→ **Recorded data**

^^^^^^^^

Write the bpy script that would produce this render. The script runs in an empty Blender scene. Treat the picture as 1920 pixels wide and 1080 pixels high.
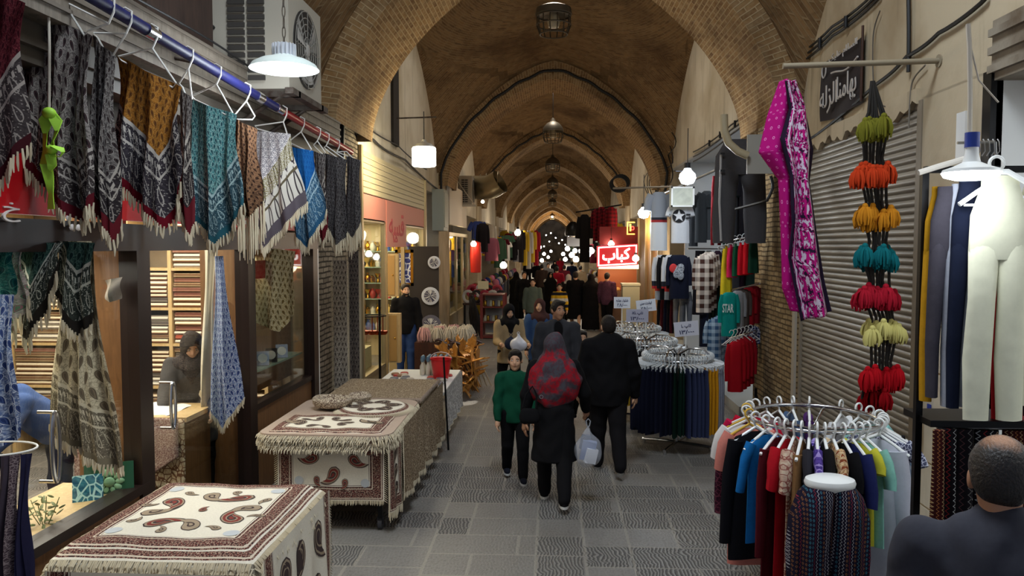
import bpy, math, random
import numpy as np
from mathutils import Vector, Matrix, Euler
random.seed(7)
rng = random.Random(11)
PI = math.pi
SC = bpy.context.scene
COL = SC.collection
sin, cos = math.sin, math.cos

# ------------------------------------------------------------ camera
FPX, VPX, VPY, CAMH = 1450.0, 1035.0, 462.0, 2.45
cd = bpy.data.cameras.new('camera')
cam = bpy.data.objects.new('camera', cd)
COL.objects.link(cam)
cd.sensor_fit = 'HORIZONTAL'
cd.sensor_width = 36.0
cd.lens = FPX * 36.0 / 1920.0
cd.clip_start, cd.clip_end = 0.05, 400
yaw = math.atan((VPX - 960) / FPX)
pit = math.atan((540 - VPY) / FPX)
cam.location = (0, 0, CAMH)
cam.rotation_euler = (PI / 2 - pit, 0, yaw)
SC.camera = cam
_R = Euler((PI / 2 - pit, 0, yaw)).to_matrix()

def at(px, py, Y=None, X=None, Z=None):
    """world point seen at a pixel of the photograph, at a given depth, side plane or height"""
    d = _R @ Vector(((px - 960) / FPX, (540 - py) / FPX, -1))
    if Y is not None: t = Y / d.y
    elif X is not None: t = X / d.x
    else: t = (Z - CAMH) / d.z
    return Vector((d.x * t, d.y * t, CAMH + d.z * t))

# ------------------------------------------------------------ mesh builder
class MB:
    def __init__(s):
        s.v, s.f, s.uv, s.uv2, s.mi = [], [], [], [], []
    def add(s, vs, fs, uv=None, uv2=None, m=0):
        b = len(s.v)
        s.v.extend([tuple(p) for p in vs])
        n = len(vs)
        s.uv.extend(uv if uv is not None else [(0, 0)] * n)
        s.uv2.extend(uv2 if uv2 is not None else [(0, 0)] * n)
        s.f.extend([tuple(i + b for i in f) for f in fs])
        s.mi.extend([m] * len(fs))
        return s
    def box(s, c, size, rot=None, m=0):
        c = Vector(c); h = Vector(size) / 2
        R = Euler(rot).to_matrix() if rot is not None else None
        vs = []
        for x in (-1, 1):
            for y in (-1, 1):
                for z in (-1, 1):
                    p = Vector((x * h.x, y * h.y, z * h.z))
                    vs.append(c + (R @ p if R else p))
        uv = [((v - c).x + (v - c).y, (v - c).z) for v in vs]
        return s.add(vs, [(0, 1, 3, 2), (4, 6, 7, 5), (0, 4, 5, 1), (2, 3, 7, 6), (0, 2, 6, 4), (1, 5, 7, 3)], uv, None, m)
    def span(s, a, b, m=0):
        a, b = Vector(a), Vector(b)
        return s.box((a + b) / 2, [abs(q) for q in (b - a)], None, m)
    def cyl(s, a, b, r, r2=None, n=12, m=0, cap=True):
        return s.loft([(Vector(a), r), (Vector(b), r if r2 is None else r2)], n, m, cap)
    def loft(s, rings, n=12, m=0, cap=True):
        """tube through (centre, radius) rings"""
        pts = [Vector(p) for p, _ in rings]
        vs, fs, uv = [], [], []
        prev = None
        L = 0
        for i, (p, r) in enumerate(rings):
            p = pts[i]
            t = (pts[min(i + 1, len(pts) - 1)] - pts[max(i - 1, 0)])
            if t.length < 1e-9: t = Vector((0, 0, 1))
            t.normalize()
            if prev is None:
                a = Vector((0, 0, 1)) if abs(t.z) < .9 else Vector((1, 0, 0))
                u = t.cross(a).normalized()
            else:
                u = (prev - t * prev.dot(t))
                u = u.normalized() if u.length > 1e-6 else t.orthogonal().normalized()
            prev = u
            w = t.cross(u)
            if i: L += (pts[i] - pts[i - 1]).length
            for k in range(n):
                an = 2 * PI * k / n
                vs.append(p + u * (r * cos(an)) + w * (r * sin(an)))
                uv.append((k / n, L))
        for i in range(len(rings) - 1):
            for k in range(n):
                k2 = (k + 1) % n
                fs.append((i * n + k, i * n + k2, (i + 1) * n + k2, (i + 1) * n + k))
        if cap:
            fs.append(tuple(range(n - 1, -1, -1)))
            fs.append(tuple((len(rings) - 1) * n + k for k in range(n)))
        return s.add(vs, fs, uv, None, m)
    def tube(s, pts, r, n=6, m=0):
        return s.loft([(p, r) for p in pts], n, m)
    def lathe(s, prof, c=(0, 0, 0), n=20, m=0, cap=False, sx=1, sy=1):
        c = Vector(c); vs, fs, uv = [], [], []
        for i, (r, z) in enumerate(prof):
            for k in range(n):
                a = 2 * PI * k / n
                vs.append(c + Vector((r * cos(a) * sx, r * sin(a) * sy, z))); uv.append((k / n, z))
        for i in range(len(prof) - 1):
            for k in range(n):
                k2 = (k + 1) % n
                fs.append((i * n + k, i * n + k2, (i + 1) * n + k2, (i + 1) * n + k))
        if cap:
            fs.append(tuple(range(n - 1, -1, -1))); fs.append(tuple((len(prof) - 1) * n + k for k in range(n)))
        return s.add(vs, fs, uv, None, m)
    def ell(s, c, r, n=14, nv=8, m=0, rot=None):
        c = Vector(c); r = r if hasattr(r, '__len__') else (r, r, r)
        R = Euler(rot).to_matrix() if rot is not None else None
        vs, fs, uv = [], [], []
        for i in range(nv + 1):
            ph = PI * i / nv
            for k in range(n):
                th = 2 * PI * k / n
                p = Vector((r[0] * sin(ph) * cos(th), r[1] * sin(ph) * sin(th), r[2] * cos(ph)))
                vs.append(c + (R @ p if R else p)); uv.append((k / n, i / nv))
        for i in range(nv):
            for k in range(n):
                k2 = (k + 1) % n
                fs.append((i * n + k, (i + 1) * n + k, (i + 1) * n + k2, i * n + k2))
        return s.add(vs, fs, uv, None, m)
    def grid(s, fn, nu, nv, m=0, fuv=None, fuv2=None):
        vs, uv, uv2, fs = [], [], [], []
        for j in range(nv + 1):
            for i in range(nu + 1):
                u, v = i / nu, j / nv
                vs.append(fn(u, v)); uv.append(fuv(u, v) if fuv else (u, v)); uv2.append(fuv2(u, v) if fuv2 else (0, 0))
        for j in range(nv):
            for i in range(nu):
                a = j * (nu + 1) + i
                fs.append((a, a + 1, a + nu + 2, a + nu + 1))
        return s.add(vs, fs, uv, uv2, m)
    def prism(s, outline, fr, depth, m=0):
        """2-D outline extruded: fr(x, y, d) gives the 3-D point"""
        n = len(outline)
        vs = [fr(x, y, 0) for x, y in outline] + [fr(x, y, depth) for x, y in outline]
        uv = [tuple(p) for p in outline] * 2
        fs = [tuple(range(n - 1, -1, -1)), tuple(range(n, 2 * n))]
        fs += [(i, (i + 1) % n, n + (i + 1) % n, n + i) for i in range(n)]
        return s.add(vs, fs, uv, None, m)
    def build(s, name, mat, parent=None, loc=None, rotz=0, smooth=True, world=False, auto=None, **props):
        """link as ONE object. auto origin at the base when top-level and no loc is given"""
        vs = np.array(s.v, dtype=float).reshape(-1, 3)
        if parent is None and loc is None:
            lo, hi = vs.min(0), vs.max(0)
            o0 = np.array(((lo[0] + hi[0]) / 2, (lo[1] + hi[1]) / 2, lo[2]))
            vs = vs - o0; loc = tuple(o0)
        if parent is not None and world:
            w = Vector(parent.location); p = parent.parent
            while p is not None: w = w + Vector(p.location); p = p.parent
            vs = vs - np.array(w)
        me = bpy.data.meshes.new(name)
        me.from_pydata(vs.tolist(), [], s.f)
        me.update()
        if smooth:
            me.polygons.foreach_set('use_smooth', [True] * len(me.polygons))
            if smooth == 'auto' or smooth is True:
                try: me.set_sharp_from_angle(angle=math.radians(38))
                except Exception: pass
        li = np.zeros(len(me.loops), dtype=np.int32); me.loops.foreach_get('vertex_index', li)
        for nm, src in (('UVMap', s.uv), ('edge', s.uv2)):
            if nm == 'edge' and not any(q != (0, 0) for q in s.uv2): continue
            l = me.uv_layers.new(name=nm)
            l.data.foreach_set('uv', np.array(src, dtype=np.float32).reshape(-1, 2)[li].ravel())
        for q in (mat if isinstance(mat, (list, tuple)) else [mat]): me.materials.append(q)
        if any(s.mi): me.polygons.foreach_set('material_index', s.mi)
        me.validate()
        o = bpy.data.objects.new(name, me)
        COL.objects.link(o)
        if parent is not None: o.parent = parent
        if loc is not None: o.location = loc
        if rotz: o.rotation_euler = (0, 0, rotz)
        for k, q in props.items(): o[k] = q
        return o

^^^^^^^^

→ **Aim of the exercise**
The lines from the top of the data above through the one holding "return Vector((d.x *" are to be repeated exactly, and only those, with no pictures.

→ **Completed task**
Write the bpy script that would produce this render. The script runs in an empty Blender scene. Treat the picture as 1920 pixels wide and 1080 pixels high.
import bpy, math, random
import numpy as np
from mathutils import Vector, Matrix, Euler
random.seed(7)
rng = random.Random(11)
PI = math.pi
SC = bpy.context.scene
COL = SC.collection
sin, cos = math.sin, math.cos

# ------------------------------------------------------------ camera
FPX, VPX, VPY, CAMH = 1450.0, 1035.0, 462.0, 2.45
cd = bpy.data.cameras.new('camera')
cam = bpy.data.objects.new('camera', cd)
COL.objects.link(cam)
cd.sensor_fit = 'HORIZONTAL'
cd.sensor_width = 36.0
cd.lens = FPX * 36.0 / 1920.0
cd.clip_start, cd.clip_end = 0.05, 400
yaw = math.atan((VPX - 960) / FPX)
pit = math.atan((540 - VPY) / FPX)
cam.location = (0, 0, CAMH)
cam.rotation_euler = (PI / 2 - pit, 0, yaw)
SC.camera = cam
_R = Euler((PI / 2 - pit, 0, yaw)).to_matrix()

def at(px, py, Y=None, X=None, Z=None):
    """world point seen at a pixel of the photograph, at a given depth, side plane or height"""
    d = _R @ Vector(((px - 960) / FPX, (540 - py) / FPX, -1))
    if Y is not None: t = Y / d.y
    elif X is not None: t = X / d.x
    else: t = (Z - CAMH) / d.z
    return Vector((d.x * t, d.y * t, CAMH + d.z * t))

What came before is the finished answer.